Virgin Australia shares surge 11.4% in IPO

Henry Voizers
Australia Surge

Virgin Australia shares surged 11.4% in their trading debut on Tuesday, lifting the airline’s market capitalization to A$2.58 billion ($1.7 billion). The successful debut has raised hopes among dealmakers for a revival of Australia’s subdued listings market. The airline sold 236.2 million shares at A$2.90 each, valuing it at A$2.32 billion on a fully diluted basis.

The stock closed its debut session at A$3.23, outpacing a 1.1% gain in the Australian benchmark S&P/ASX200. Virgin Australia’s CEO Dave Emerson, who rang the bell at the Australian Securities Exchange in Sydney, said he was not overly concerned about the impact of the conflict in the Middle East due to the airline’s focus on the Australian market, which constitutes 90% of its business. “With the potential de-escalation in the Middle East, that sort of puts some downward pressure on the oil price, which is slightly positive as well for the airline,” said Joseph Koh, a portfolio manager at Blackwattle Investment Partners which bought Virgin stock.

The airline has primarily operated as a domestic carrier under Bain Capital’s ownership but resumed long-haul flights to Doha through a lease agreement with Qatar Airways. Shares of Qantas, the main rival to Virgin Australia, also closed 2.4% higher on Tuesday following a drop in global oil prices. Virgin disclosed in an exchange filing that it has hedged 98% of its anticipated fuel usage in Brent crude oil at a cap of $70 per barrel for the first half of 2026 and 86% in the second half.

Virgin Australia’s impressive IPO debut

Koh remarked that if competition remains rational, a rise in oil prices would be passed onto end users. Virgin was delisted in 2020 after Bain Capital rescued it from administration.
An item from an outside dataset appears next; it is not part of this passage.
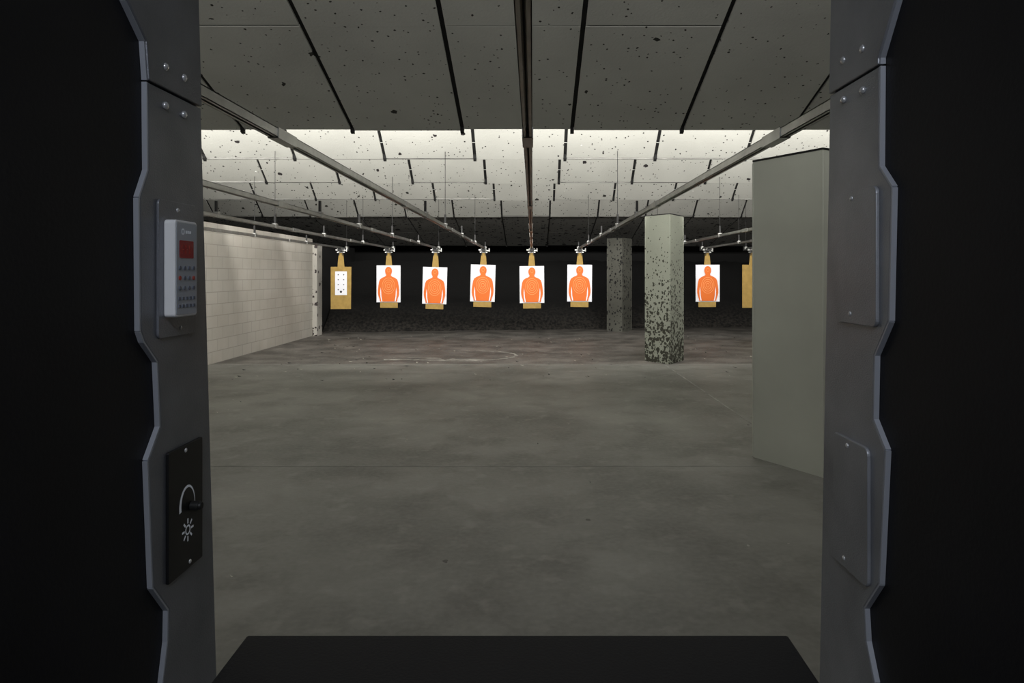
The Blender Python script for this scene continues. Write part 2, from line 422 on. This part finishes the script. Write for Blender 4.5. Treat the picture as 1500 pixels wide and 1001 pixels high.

Bain bought Virgin for A$3.5 billion, including liabilities, but will see its stake reduced to 39.4% from about 70%. Qatar Airways, which recently bought into the airline, will retain 23%, according to the IPO prospectus. The IPO attracted strong demand from institutional investors, with indicative orders surpassing the offering size during bookbuilding.

Fund managers said the shares being priced at an almost 30% discount to those of Qantas were an incentive to buy. As of March, Virgin held a domestic flight market share of 34.4% compared to Qantas’ 37.5%, according to the Australian Competition and Consumer Commission. The IPO is set to deliver a fee windfall for investment banks Goldman Sachs, UBS, and Barrenjoey, with 2% of proceeds paid to underwriters, and an option for a further 1% incentive fee.

“A successful Virgin debut will help revive Australia’s subdued IPO market,” said Jun Bei Liu, founder of Ten Cap which is a Virgin cornerstone investor. Retirement resort group GemLife is due to start trading on July 3 after raising A$750 million in its IPO this month.